Quite simply because the Explanatory Memorandum is a statement of the effect of the order as the law currently stands, not a statement of policy. I hope that in presenting the order I made it very clear—I think I have repeated it twice now—that that is subject to the commitment that my right honourable friend has made. Just to be clear, the Explanatory Memorandum is a statement of what the effect of the order would be as a matter of law; it is not intended to be a statement of policy. I hope that clarifies the position. The Secretary of State is doing what she said in that exchange that she would do and considering what the effect is of the fact that there are implications of the disjunction.
My noble friend Lady Randerson asked me to confirm that that was the case in Scotland. It is indeed the position that the UK parliamentary constituencies do not match the Scottish parliamentary constituencies. I would be brave to say that the political parties necessarily find it easy but I rather suspect that individual members of the public, who at the end of the day matter most, have little difficulty in identifying their Member of the Scottish Parliament and their Member of the UK Parliament.
Perhaps for clarity, I should say that there is nothing at the moment in law or in any arrangements that would look at how Welsh Assembly constituencies would change. I say purely as a matter of fact that when the disjunction took place in Scotland, primary legislation was brought in in Scotland to make provision for a separate boundary review of the Scottish parliamentary constituencies. Let us not interpret that as in any way a commitment that we are about to bring forward legislation, but that is factually how that position has been addressed in the longer term in Scotland.
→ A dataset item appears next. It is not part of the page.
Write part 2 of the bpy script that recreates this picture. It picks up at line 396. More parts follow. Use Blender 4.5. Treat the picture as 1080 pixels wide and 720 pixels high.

My Lords, I cannot answer that question because there is no answer to it at the moment, other than that, having established boundaries, clearly they cannot go on for ever. The very nature of our system is that the boundaries should be regularly updated. We now say that UK boundaries should be done on a regular basis every five years; previously, as I have indicated, it was done every eight to 12 years. It is clear that at some stage some mechanism will need to be put in place to allow an update of the boundaries, but it would be presumptuous and premature of me to speculate now on when that would be, and indeed on whether we will use the same people to do it and what the criteria would be for these boundaries. That is a debate for another day. There are no proposals. However, the noble Lord was right to identify the fact that, as there is a disjunction, there has to be a mechanism at some point for updating the boundaries for the Assembly.
I apologise, but if there are changes of the kind that are being foreshadowed, would they require legislation and where would that legislation take place?
I am almost certain that it would require legislation and it would be Westminster legislation, just as with Scotland when as a result of a disjunction there was primary legislation in 2004. I am as certain as I can be that that is what the position would be.
This debate has been useful because it has brought out a number of important issues, and I am sure that there will be further discussions when the Boundary Commission for Wales produces its proposals for the Welsh parliamentary constituencies. I very much valued the historic insight into the boundaries between Merthyr Tydfil and Rhymney, where the noble Lord served with distinction when he and I were colleagues in the Commons. Since then, people have come and gone over a number of years, and this is perhaps just the latest instalment; I am sure that there will be many in years to come when our successors are sitting here or in the other place—with whatever role this place has in a century’s time. On the basis that in the terms of the order there does not need to be any dispute, I commend the order to the Committee.